<<<<

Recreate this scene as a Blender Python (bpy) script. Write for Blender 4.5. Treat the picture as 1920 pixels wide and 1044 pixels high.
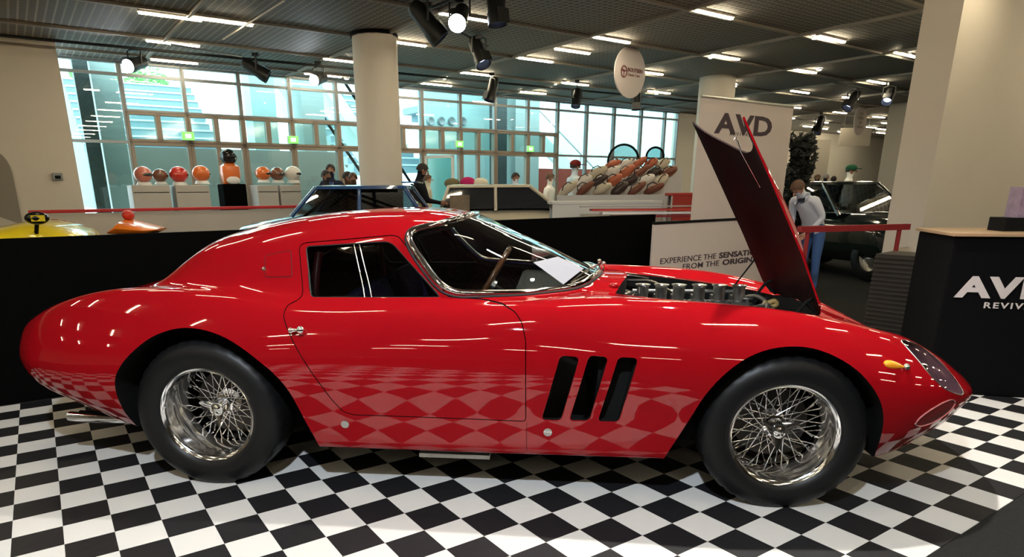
import bpy, bmesh, math, random
from mathutils import Vector, Matrix
from mathutils.bvhtree import BVHTree
from mathutils.geometry import delaunay_2d_cdt
random.seed(7)
PI = math.pi
V = Vector
for o in list(bpy.data.objects):
    bpy.data.objects.remove(o)
SC = bpy.context.scene
COL = SC.collection

# ------------------------------------------------------------------ camera
CAM = V((1.46211812, -3.3391572, 1.2665093))
RX = V((0.99378436, 0.11107728, -0.00738158))
UY = V((-0.02522857, 0.28930512, 0.95690442))
FW = V((-0.10842587, 0.95077042, -0.29030922))
FPX, CPX, CPY = 1211.9011, 898.8368, 724.4021
cd = bpy.data.cameras.new('camera')
cam = bpy.data.objects.new('camera', cd)
COL.objects.link(cam)
cam.matrix_world = Matrix(((RX.x, UY.x, -FW.x, CAM.x), (RX.y, UY.y, -FW.y, CAM.y), (RX.z, UY.z, -FW.z, CAM.z), (0, 0, 0, 1)))
cd.sensor_fit = 'HORIZONTAL'
cd.sensor_width = 36
cd.lens = FPX / 1920 * 36
cd.shift_x = (960 - CPX) / 1920
cd.shift_y = (CPY - 522) / 1920
cd.clip_start = 0.05
cd.clip_end = 200
SC.camera = cam
SC.view_settings.view_transform = 'Standard'
SC.view_settings.look = 'None'
SC.view_settings.gamma = 1
SC.view_settings.use_curve_mapping = False
SC.view_settings.exposure = 2.25
SC.cycles.max_bounces = 8
SC.cycles.transparent_max_bounces = 16
SC.cycles.sample_clamp_indirect = 6
SC.cycles.caustics_reflective = False
SC.cycles.caustics_refractive = False

# ------------------------------------------------------------------ world
w = bpy.data.worlds.new('world')
SC.world = w
w.use_nodes = True
nt = w.node_tree
bg = nt.nodes['Background']
bg.inputs['Color'].default_value = (0.78, 0.95, 1.0, 1)
bg.inputs['Strength'].default_value = 1.5

# hall frame: u along the glass facade, v away from the viewer, z up
TH = math.radians(41.3)
HU = V((math.cos(TH), math.sin(TH), 0))
HN = V((-math.sin(TH), math.cos(TH), 0))
C0 = V((CAM.x, CAM.y, 0))
def H(u, v, z=0.0):
    return C0 + HU * u + HN * v + V((0, 0, z))
def ray(px, py):
    return FW + RX * ((px - CPX) / FPX) - UY * ((py - CPY) / FPX)
def at_y(px, py, Y):
    d = ray(px, py); return CAM + d * ((Y - CAM.y) / d.y)
def at_z(px, py, Z):
    d = ray(px, py); return CAM + d * ((Z - CAM.z) / d.z)
def at_v(px, py, v):
    d = ray(px, py); return CAM + d * (v / d.dot(HN))

# ------------------------------------------------------------------ lights of the hall
def area(name, loc, rot, sx, sy, power, col):
    l = bpy.data.lights.new(name, 'AREA'); l.shape = 'RECTANGLE'; l.size = sx; l.size_y = sy
    l.energy = power; l.color = col
    o = bpy.data.objects.new(name, l); COL.objects.link(o); o.location = loc; o.rotation_euler = rot
    return o
def spot(name, loc, target, power, col, angle=50, blend=0.4, size=0.05):
    l = bpy.data.lights.new(name, 'SPOT'); l.energy = power; l.color = col
    l.spot_size = math.radians(angle); l.spot_blend = blend; l.shadow_soft_size = size
    o = bpy.data.objects.new(name, l); COL.objects.link(o); o.location = loc
    o.rotation_euler = (V(target) - V(loc)).to_track_quat('-Z', 'Y').to_euler()
    return o
CEIL = 3.52
# cool theatre spots on the ceiling tracks: one above the viewer, one beyond the car
spot('track_beam', (1.1, -3.45, 3.30), (1.1, -1.0, 0), 125, (0.80, 0.90, 1.0), 112, 0.6, 0.05)
spot('track_beam', (2.5, .35, 3.30), (2.4, -1.0, 0), 110, (1.0, 0.95, 0.86), 112, 0.7, 0.04)

# ------------------------------------------------------------------ materials
MATS = {}
def mat(name, col=(0.5, 0.5, 0.5), rough=0.5, metal=0.0, coat=0.0, spec=0.5, emit=None, es=0.0, bump=None, trans=0.0, ior=1.45, alpha=1.0, var=0.0, vscale=8.0):
    if name in MATS: return MATS[name]
    m = bpy.data.materials.new(name); m.use_nodes = True
    n = m.node_tree.nodes; L = m.node_tree.links
    b = n['Principled BSDF']
    b.inputs['Base Color'].default_value = (*col, 1)
    b.inputs['Roughness'].default_value = rough
    b.inputs['Metallic'].default_value = metal
    b.inputs['Specular IOR Level'].default_value = spec
    b.inputs['Coat Weight'].default_value = coat
    b.inputs['Coat Roughness'].default_value = 0.02
    b.inputs['Transmission Weight'].default_value = trans
    b.inputs['IOR'].default_value = ior
    b.inputs['Alpha'].default_value = alpha
    if emit:
        b.inputs['Emission Color'].default_value = (*emit, 1)
        b.inputs['Emission Strength'].default_value = es
    if var or bump:
        tc = n.new('ShaderNodeTexCoord')
        nz = n.new('ShaderNodeTexNoise'); nz.inputs['Scale'].default_value = vscale; nz.inputs['Detail'].default_value = 4
        L.new(tc.outputs['Object'], nz.inputs['Vector'])
        if var:
            mx = n.new('ShaderNodeMix'); mx.data_type = 'RGBA'
            mx.inputs[6].default_value = (*[c * (1 - var) for c in col], 1)
            mx.inputs[7].default_value = (*[min(1, c * (1 + var)) for c in col], 1)
            L.new(nz.outputs['Fac'], mx.inputs[0]); L.new(mx.outputs[2], b.inputs['Base Color'])
        if bump:
            n2 = n.new('ShaderNodeTexNoise'); n2.inputs['Scale'].default_value = bump[0]; n2.inputs['Detail'].default_value = 3
            L.new(tc.outputs['Object'], n2.inputs['Vector'])
            bp = n.new('ShaderNodeBump'); bp.inputs['Strength'].default_value = bump[1]; bp.inputs['Distance'].default_value = 0.01
            L.new(n2.outputs['Fac'], bp.inputs['Height']); L.new(bp.outputs['Normal'], b.inputs['Normal'])
    MATS[name] = m
    return m
def glassmat(name, tint, refl_rough=0.01, ior=1.5, boost=1.0):
    if name in MATS: return MATS[name]
    m = bpy.data.materials.new(name); m.use_nodes = True
    n = m.node_tree.nodes; L = m.node_tree.links
    n.remove(n['Principled BSDF'])
    t = n.new('ShaderNodeBsdfTransparent'); t.inputs['Color'].default_value = (*tint, 1)
    g = n.new('ShaderNodeBsdfGlossy'); g.inputs['Roughness'].default_value = refl_rough; g.inputs['Color'].default_value = (1, 1, 1, 1)
    f = n.new('ShaderNodeFresnel'); f.inputs['IOR'].default_value = ior
    ge = n.new('ShaderNodeNewGeometry'); mi_ = n.new('ShaderNodeMix'); mi_.inputs[2].default_value = ior; mi_.inputs[3].default_value = 1 / ior
    L.new(ge.outputs['Backfacing'], mi_.inputs[0]); L.new(mi_.outputs[0], f.inputs['IOR'])
    mu = n.new('ShaderNodeMath'); mu.operation = 'MULTIPLY'; mu.use_clamp = True; mu.inputs[1].default_value = boost
    mx = n.new('ShaderNodeMixShader')
    L.new(f.outputs['Fac'], mu.inputs[0]); L.new(mu.outputs[0], mx.inputs['Fac'])
    L.new(t.outputs['BSDF'], mx.inputs[1]); L.new(g.outputs['BSDF'], mx.inputs[2])
    L.new(mx.outputs['Shader'], n['Material Output'].inputs['Surface'])
    MATS[name] = m
    return m
RED = mat('red_paint', (0.285, 0.0035, 0.007), 0.5, 0.0, 1.0, 0.0)
BLACK = mat('matt_black', (0.006, 0.006, 0.006), 0.8, spec=0.15)
CHROME = mat('chrome', (0.86, 0.86, 0.86), 0.06, 1.0)
ALU = mat('brushed_aluminium', (0.62, 0.61, 0.58), 0.28, 1.0, var=0.08)
STEEL = mat('polished_rim', (0.92, 0.91, 0.90), 0.11, 1.0)
RUBBER = mat('tyre_rubber', (0.007, 0.007, 0.0075), 0.42, spec=0.3)

# ------------------------------------------------------------------ mesh helpers
class MB:
    def __init__(s): s.v = []; s.f = []; s.m = []
    def add(s, vs, fs, mi=0):
        k = len(s.v); s.v += [tuple(v) for v in vs]; s.f += [tuple(i + k for i in f) for f in fs]; s.m += [mi] * len(fs); return s
    def box(s, c, d, rz=0.0, M=None, mi=0, taper=1.0):
        x, y, z = d[0] / 2, d[1] / 2, d[2] / 2
        vs = [V((a * x * (taper if e > 0 else 1), b * y * (taper if e > 0 else 1), e * z)) for e in (-1, 1) for b in (-1, 1) for a in (-1, 1)]
        if M is not None: vs = [M @ v for v in vs]
        if rz: R_ = Matrix.Rotation(rz, 3, 'Z'); vs = [R_ @ v for v in vs]
        vs = [v + V(c) for v in vs]
        return s.add(vs, [(0, 2, 3, 1), (4, 5, 7, 6), (0, 1, 5, 4), (2, 6, 7, 3), (0, 4, 6, 2), (1, 3, 7, 5)], mi)
    def cyl(s, a, b, r, r2=None, n=16, mi=0, cap=True):
        a, b = V(a), V(b); r2 = r if r2 is None else r2
        q = (b - a).to_track_quat('Z', 'Y').to_matrix(); vs = []
        for P, rr in ((a, r), (b, r2)):
            for i in range(n):
                t = 2 * PI * i / n; vs.append(P + q @ V((math.cos(t) * rr, math.sin(t) * rr, 0)))
        fs = [(i, (i + 1) % n, n + (i + 1) % n, n + i) for i in range(n)]
        if cap: fs += [tuple(range(n - 1, -1, -1)), tuple(range(n, 2 * n))]
        return s.add(vs, fs, mi)
    def tube(s, pts, r, n=8, closed=False, mi=0, cap=True, up=None, flat=1.0):
        pts = [V(p) for p in pts]; N = len(pts); vs = []; prev = None
        rr = r if hasattr(r, '__len__') else [r] * N
        for i, p in enumerate(pts):
            if closed: t = pts[(i + 1) % N] - pts[i - 1]
            else: t = pts[min(i + 1, N - 1)] - pts[max(i - 1, 0)]
            t.normalize()
            ref = prev if prev is not None else (V(up) if up else (V((0, 0, 1)) if abs(t.z) < 0.9 else V((1, 0, 0))))
            x = ref - t * ref.dot(t)
            if x.length < 1e-6: x = t.orthogonal()
            x.normalize(); y = t.cross(x); prev = x
            for k in range(n):
                a = 2 * PI * k / n
                vs.append(p + x * (math.cos(a) * rr[i]) + y * (math.sin(a) * rr[i] * flat))
        fs = []
        M_ = N if closed else N - 1
        for i in range(M_):
            j = (i + 1) % N
            for k in range(n):
                fs.append((i * n + k, i * n + (k + 1) % n, j * n + (k + 1) % n, j * n + k))
        if not closed and cap: fs += [tuple(range(n - 1, -1, -1)), tuple((N - 1) * n + k for k in range(n))]
        return s.add(vs, fs, mi)
    def lathe(s, prof, axis='Z', c=(0, 0, 0), n=32, mi=0, close=False):
        # prof: (radius, height)
        vs = []; c = V(c)
        for r, h in prof:
            for i in range(n):
                a = 2 * PI * i / n
                if axis == 'Z': p = V((r * math.cos(a), r * math.sin(a), h))
                elif axis == 'Y': p = V((r * math.cos(a), h, r * math.sin(a)))
                else: p = V((h, r * math.cos(a), r * math.sin(a)))
                vs.append(p + c)
        m = len(prof); fs = []
        for j in range(m if close else m - 1):
            k = (j + 1) % m
            for i in range(n):
                fs.append((j * n + i, j * n + (i + 1) % n, k * n + (i + 1) % n, k * n + i))
        return s.add(vs, fs, mi)
    def ball(s, c, r, n=12, m=8, mi=0, M=None):
        r = V(r) if hasattr(r, '__len__') else V((r, r, r)); vs = []
        for j in range(m + 1):
            ph = PI * j / m
            for i in range(n):
                a = 2 * PI * i / n
                p = V((r.x * math.sin(ph) * math.cos(a), r.y * math.sin(ph) * math.sin(a), r.z * math.cos(ph)))
                if M is not None: p = M @ p
                vs.append(p + V(c))
        fs = []
        for j in range(m):
            for i in range(n):
                fs.append((j * n + i, (j + 1) * n + i, (j + 1) * n + (i + 1) % n, j * n + (i + 1) % n))
        return s.add(vs, fs, mi)
    def loft(s, rings, mi=0, caps=True):
        n = len(rings[0]); vs = [p for r in rings for p in r]; fs = []
        for j in range(len(rings) - 1):
            for i in range(n):
                fs.append((j * n + i, j * n + (i + 1) % n, (j + 1) * n + (i + 1) % n, (j + 1) * n + i))
        if caps: fs += [tuple(range(n - 1, -1, -1)), tuple((len(rings) - 1) * n + i for i in range(n))]
        return s.add(vs, fs, mi)
    def prism(s, poly, f0, f1, mi=0):
        # poly list of 2D points; f0/f1 map a 2D point to 3D at either end
        n = len(poly); vs = [f0(p) for p in poly] + [f1(p) for p in poly]
        fs = [tuple(range(n - 1, -1, -1)), tuple(range(n, 2 * n))] + [(i, (i + 1) % n, n + (i + 1) % n, n + i) for i in range(n)]
        return s.add(vs, fs, mi)
    def build(s, name, mats, parent=None, smooth=None, loc=None, fix=True, bevel=None):
        me = bpy.data.meshes.new(name); me.from_pydata(s.v, [], s.f)
        for m in (mats if isinstance(mats, (list, tuple)) else [mats]): me.materials.append(m)
        me.polygons.foreach_set('material_index', s.m)
        bm = bmesh.new(); bm.from_mesh(me)
        bmesh.ops.remove_doubles(bm, verts=bm.verts, dist=1e-5)
        if fix: bmesh.ops.recalc_face_normals(bm, faces=bm.faces)
        bm.to_mesh(me); bm.free()
        if smooth is not None:
            me.polygons.foreach_set('use_smooth', [True] * len(me.polygons))
            me.set_sharp_from_angle(angle=math.radians(smooth))
        o = bpy.data.objects.new(name, me); COL.objects.link(o)
        if parent: o.parent = parent
        if loc is not None: o.location = loc
        if bevel:
            b = o.modifiers.new('bevel', 'BEVEL'); b.width = bevel; b.segments = 2; b.limit_method = 'ANGLE'
        return o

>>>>

### What you will do
Reproduce the material above exactly, first line through the line that contains "COL = SC.collection", minus the pictures.

### The output
Recreate this scene as a Blender Python (bpy) script. Write for Blender 4.5. Treat the picture as 1920 pixels wide and 1044 pixels high.
import bpy, bmesh, math, random
from mathutils import Vector, Matrix
from mathutils.bvhtree import BVHTree
from mathutils.geometry import delaunay_2d_cdt
random.seed(7)
PI = math.pi
V = Vector
for o in list(bpy.data.objects):
    bpy.data.objects.remove(o)
SC = bpy.context.scene
COL = SC.collection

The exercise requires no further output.